Jeff   Posted: November 24, 2008 5:05 PM
Christianprof - I'm convinced you're from the Cureton camp, if not Alan himself. Again, anonymous untruths are not helpful. I'm a member of BBC - TBI is a strong biblical program developed in collaboration with NWC. Not a rival. Another correction: INSIGHT is also offered at William Carey in Pasedena(nwc.edu) and receives $ for each student attending. It directs prospective students to NWC - not away. Your "veto" assertion is a complete fallacy. The Bible dept has no such power. Finally, the comment "moving toward an attitude of welcome toward people of color" is shocking. Such a statement is void of biblical wisdom. "Lots of white guys" What about hiring profs by the standard of BIBLICAL DOCTRINE? Black or white, TRUTH is paramount. UNITY is the face of relativism. The men in the Bible dept are God-fearing professors(who have published on the subject). To ANONYMOUSLY label them as closed-minded racists is unfair and unjust.
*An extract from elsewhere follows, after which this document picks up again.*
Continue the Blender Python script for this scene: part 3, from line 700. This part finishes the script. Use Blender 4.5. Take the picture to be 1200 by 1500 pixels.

A good example of biblical diversity? BBC on Sunday morning

Bob   Posted: November 23, 2008 3:57 PM
What are the issues of contention this time? Incidentally, as an alumnus, I was greatly concerned when I learned (while deployed to Iraq) that the President agreed to host a visit in 2006 from a pro-homosexual activist group called Soulforce to the campus to discuss NWC's position on homosexuality. I'm quite sure Dr. Riley would have told them to pound sand, and moved on to the important business of the day of educating tomorrow's leaders in church, industry, government, military, and education.